Output the entries verbatim, including every line.

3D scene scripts

+++++

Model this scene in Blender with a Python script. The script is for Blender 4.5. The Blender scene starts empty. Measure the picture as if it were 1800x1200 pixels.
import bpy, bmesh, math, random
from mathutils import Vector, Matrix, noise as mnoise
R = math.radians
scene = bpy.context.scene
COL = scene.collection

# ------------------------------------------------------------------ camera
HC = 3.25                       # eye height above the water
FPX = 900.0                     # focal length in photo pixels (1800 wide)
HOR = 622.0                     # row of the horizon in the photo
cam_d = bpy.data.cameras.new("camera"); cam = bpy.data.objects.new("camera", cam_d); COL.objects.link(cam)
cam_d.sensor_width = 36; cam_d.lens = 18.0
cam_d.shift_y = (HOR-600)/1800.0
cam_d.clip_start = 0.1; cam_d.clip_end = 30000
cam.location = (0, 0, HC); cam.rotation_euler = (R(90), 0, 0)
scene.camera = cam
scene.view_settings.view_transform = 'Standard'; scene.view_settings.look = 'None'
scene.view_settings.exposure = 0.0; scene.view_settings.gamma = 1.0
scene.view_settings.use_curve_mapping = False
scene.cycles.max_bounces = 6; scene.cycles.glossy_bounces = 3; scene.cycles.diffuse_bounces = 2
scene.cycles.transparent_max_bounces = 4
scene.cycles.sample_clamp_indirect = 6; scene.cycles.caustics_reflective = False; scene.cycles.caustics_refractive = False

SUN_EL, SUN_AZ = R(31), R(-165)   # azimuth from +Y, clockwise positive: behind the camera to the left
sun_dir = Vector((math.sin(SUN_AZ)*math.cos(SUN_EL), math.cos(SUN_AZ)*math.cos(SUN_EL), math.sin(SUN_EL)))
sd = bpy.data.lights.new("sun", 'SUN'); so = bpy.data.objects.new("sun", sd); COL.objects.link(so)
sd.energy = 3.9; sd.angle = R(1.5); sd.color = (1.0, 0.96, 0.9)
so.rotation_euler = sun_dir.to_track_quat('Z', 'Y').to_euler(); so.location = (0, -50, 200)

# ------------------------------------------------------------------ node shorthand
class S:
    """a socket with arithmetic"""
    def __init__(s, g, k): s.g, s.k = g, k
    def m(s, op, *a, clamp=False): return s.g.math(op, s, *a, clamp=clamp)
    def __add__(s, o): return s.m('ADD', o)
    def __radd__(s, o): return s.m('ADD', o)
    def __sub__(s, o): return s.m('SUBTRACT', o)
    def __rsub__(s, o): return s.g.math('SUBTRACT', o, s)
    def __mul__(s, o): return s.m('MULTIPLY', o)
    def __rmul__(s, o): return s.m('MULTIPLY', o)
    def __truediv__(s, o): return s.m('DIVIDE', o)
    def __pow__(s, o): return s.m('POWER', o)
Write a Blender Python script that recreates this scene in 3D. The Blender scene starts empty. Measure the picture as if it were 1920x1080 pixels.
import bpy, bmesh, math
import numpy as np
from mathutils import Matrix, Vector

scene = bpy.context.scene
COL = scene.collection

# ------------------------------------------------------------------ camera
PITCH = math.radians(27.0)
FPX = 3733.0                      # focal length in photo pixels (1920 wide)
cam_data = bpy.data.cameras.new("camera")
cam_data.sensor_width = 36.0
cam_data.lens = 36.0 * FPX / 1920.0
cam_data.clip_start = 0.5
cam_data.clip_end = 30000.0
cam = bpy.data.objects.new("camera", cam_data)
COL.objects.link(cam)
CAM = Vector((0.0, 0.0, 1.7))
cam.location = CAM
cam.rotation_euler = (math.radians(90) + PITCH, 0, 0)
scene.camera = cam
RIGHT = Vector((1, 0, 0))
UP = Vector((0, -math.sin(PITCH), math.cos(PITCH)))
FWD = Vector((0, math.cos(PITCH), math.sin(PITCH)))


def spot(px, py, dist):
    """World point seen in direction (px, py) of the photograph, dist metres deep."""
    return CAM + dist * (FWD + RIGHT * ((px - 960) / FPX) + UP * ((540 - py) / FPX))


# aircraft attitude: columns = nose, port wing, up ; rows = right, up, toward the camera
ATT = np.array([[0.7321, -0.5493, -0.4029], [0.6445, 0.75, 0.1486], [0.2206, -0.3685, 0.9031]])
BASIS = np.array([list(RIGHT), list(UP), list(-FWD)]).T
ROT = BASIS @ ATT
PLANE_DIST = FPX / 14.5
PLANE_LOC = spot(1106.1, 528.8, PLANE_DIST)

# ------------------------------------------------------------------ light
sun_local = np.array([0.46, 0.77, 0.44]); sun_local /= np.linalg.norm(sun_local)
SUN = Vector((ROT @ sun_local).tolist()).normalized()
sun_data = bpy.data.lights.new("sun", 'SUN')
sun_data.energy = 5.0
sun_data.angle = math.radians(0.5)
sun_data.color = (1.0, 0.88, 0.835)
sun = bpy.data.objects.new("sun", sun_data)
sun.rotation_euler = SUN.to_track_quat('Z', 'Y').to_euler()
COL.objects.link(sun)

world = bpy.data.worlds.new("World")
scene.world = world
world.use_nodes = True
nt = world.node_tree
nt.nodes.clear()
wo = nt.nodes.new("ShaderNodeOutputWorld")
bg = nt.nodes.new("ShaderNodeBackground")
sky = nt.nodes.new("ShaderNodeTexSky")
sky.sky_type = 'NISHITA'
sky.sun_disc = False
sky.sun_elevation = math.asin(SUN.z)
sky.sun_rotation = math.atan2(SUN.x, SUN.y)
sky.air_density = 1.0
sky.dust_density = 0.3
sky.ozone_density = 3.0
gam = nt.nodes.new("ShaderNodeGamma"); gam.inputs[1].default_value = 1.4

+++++

■ **EXERCISE OUTPUT**
Model this scene in Blender with a Python script. The script is for Blender 4.5. The Blender scene starts empty. Measure the picture as if it were 1800x1200 pixels.
import bpy, bmesh, math, random
from mathutils import Vector, Matrix, noise as mnoise
R = math.radians
scene = bpy.context.scene
COL = scene.collection

# ------------------------------------------------------------------ camera
HC = 3.25                       # eye height above the water
FPX = 900.0                     # focal length in photo pixels (1800 wide)
HOR = 622.0                     # row of the horizon in the photo
cam_d = bpy.data.cameras.new("camera"); cam = bpy.data.objects.new("camera", cam_d); COL.objects.link(cam)
cam_d.sensor_width = 36; cam_d.lens = 18.0
cam_d.shift_y = (HOR-600)/1800.0
cam_d.clip_start = 0.1; cam_d.clip_end = 30000
cam.location = (0, 0, HC); cam.rotation_euler = (R(90), 0, 0)
scene.camera = cam
scene.view_settings.view_transform = 'Standard'; scene.view_settings.look = 'None'
scene.view_settings.exposure = 0.0; scene.view_settings.gamma = 1.0
scene.view_settings.use_curve_mapping = False
scene.cycles.max_bounces = 6; scene.cycles.glossy_bounces = 3; scene.cycles.diffuse_bounces = 2
scene.cycles.transparent_max_bounces = 4
scene.cycles.sample_clamp_indirect = 6; scene.cycles.caustics_reflective = False; scene.cycles.caustics_refractive = False

SUN_EL, SUN_AZ = R(31), R(-165)   # azimuth from +Y, clockwise positive: behind the camera to the left
sun_dir = Vector((math.sin(SUN_AZ)*math.cos(SUN_EL), math.cos(SUN_AZ)*math.cos(SUN_EL), math.sin(SUN_EL)))
sd = bpy.data.lights.new("sun", 'SUN'); so = bpy.data.objects.new("sun", sd); COL.objects.link(so)
sd.energy = 3.9; sd.angle = R(1.5); sd.color = (1.0, 0.96, 0.9)
so.rotation_euler = sun_dir.to_track_quat('Z', 'Y').to_euler(); so.location = (0, -50, 200)

# ------------------------------------------------------------------ node shorthand
class S:
    """a socket with arithmetic"""
    def __init__(s, g, k): s.g, s.k = g, k
    def m(s, op, *a, clamp=False): return s.g.math(op, s, *a, clamp=clamp)
    def __add__(s, o): return s.m('ADD', o)
    def __radd__(s, o): return s.m('ADD', o)
    def __sub__(s, o): return s.m('SUBTRACT', o)
    def __rsub__(s, o): return s.g.math('SUBTRACT', o, s)
    def __mul__(s, o): return s.m('MULTIPLY', o)
    def __rmul__(s, o): return s.m('MULTIPLY', o)
    def __truediv__(s, o): return s.m('DIVIDE', o)
    def __pow__(s, o): return s.m('POWER', o)
Write a Blender Python script that recreates this scene in 3D. The Blender scene starts empty. Measure the picture as if it were 1920x1080 pixels.
import bpy, bmesh, math
import numpy as np
from mathutils import Matrix, Vector

scene = bpy.context.scene
COL = scene.collection

# ------------------------------------------------------------------ camera
PITCH = math.radians(27.0)
FPX = 3733.0                      # focal length in photo pixels (1920 wide)
cam_data = bpy.data.cameras.new("camera")
cam_data.sensor_width = 36.0
cam_data.lens = 36.0 * FPX / 1920.0
cam_data.clip_start = 0.5
cam_data.clip_end = 30000.0
cam = bpy.data.objects.new("camera", cam_data)
COL.objects.link(cam)
CAM = Vector((0.0, 0.0, 1.7))
cam.location = CAM
cam.rotation_euler = (math.radians(90) + PITCH, 0, 0)
scene.camera = cam
RIGHT = Vector((1, 0, 0))
UP = Vector((0, -math.sin(PITCH), math.cos(PITCH)))
FWD = Vector((0, math.cos(PITCH), math.sin(PITCH)))


def spot(px, py, dist):
    """World point seen in direction (px, py) of the photograph, dist metres deep."""
    return CAM + dist * (FWD + RIGHT * ((px - 960) / FPX) + UP * ((540 - py) / FPX))


# aircraft attitude: columns = nose, port wing, up ; rows = right, up, toward the camera
ATT = np.array([[0.7321, -0.5493, -0.4029], [0.6445, 0.75, 0.1486], [0.2206, -0.3685, 0.9031]])
BASIS = np.array([list(RIGHT), list(UP), list(-FWD)]).T
ROT = BASIS @ ATT
PLANE_DIST = FPX / 14.5
PLANE_LOC = spot(1106.1, 528.8, PLANE_DIST)

# ------------------------------------------------------------------ light
sun_local = np.array([0.46, 0.77, 0.44]); sun_local /= np.linalg.norm(sun_local)
SUN = Vector((ROT @ sun_local).tolist()).normalized()
sun_data = bpy.data.lights.new("sun", 'SUN')
sun_data.energy = 5.0
sun_data.angle = math.radians(0.5)
sun_data.color = (1.0, 0.88, 0.835)
sun = bpy.data.objects.new("sun", sun_data)
sun.rotation_euler = SUN.to_track_quat('Z', 'Y').to_euler()
COL.objects.link(sun)

world = bpy.data.worlds.new("World")
scene.world = world
world.use_nodes = True
nt = world.node_tree
nt.nodes.clear()
wo = nt.nodes.new("ShaderNodeOutputWorld")
bg = nt.nodes.new("ShaderNodeBackground")
sky = nt.nodes.new("ShaderNodeTexSky")
sky.sky_type = 'NISHITA'
sky.sun_disc = False
sky.sun_elevation = math.asin(SUN.z)
sky.sun_rotation = math.atan2(SUN.x, SUN.y)
sky.air_density = 1.0
sky.dust_density = 0.3
sky.ozone_density = 3.0
gam = nt.nodes.new("ShaderNodeGamma"); gam.inputs[1].default_value = 1.4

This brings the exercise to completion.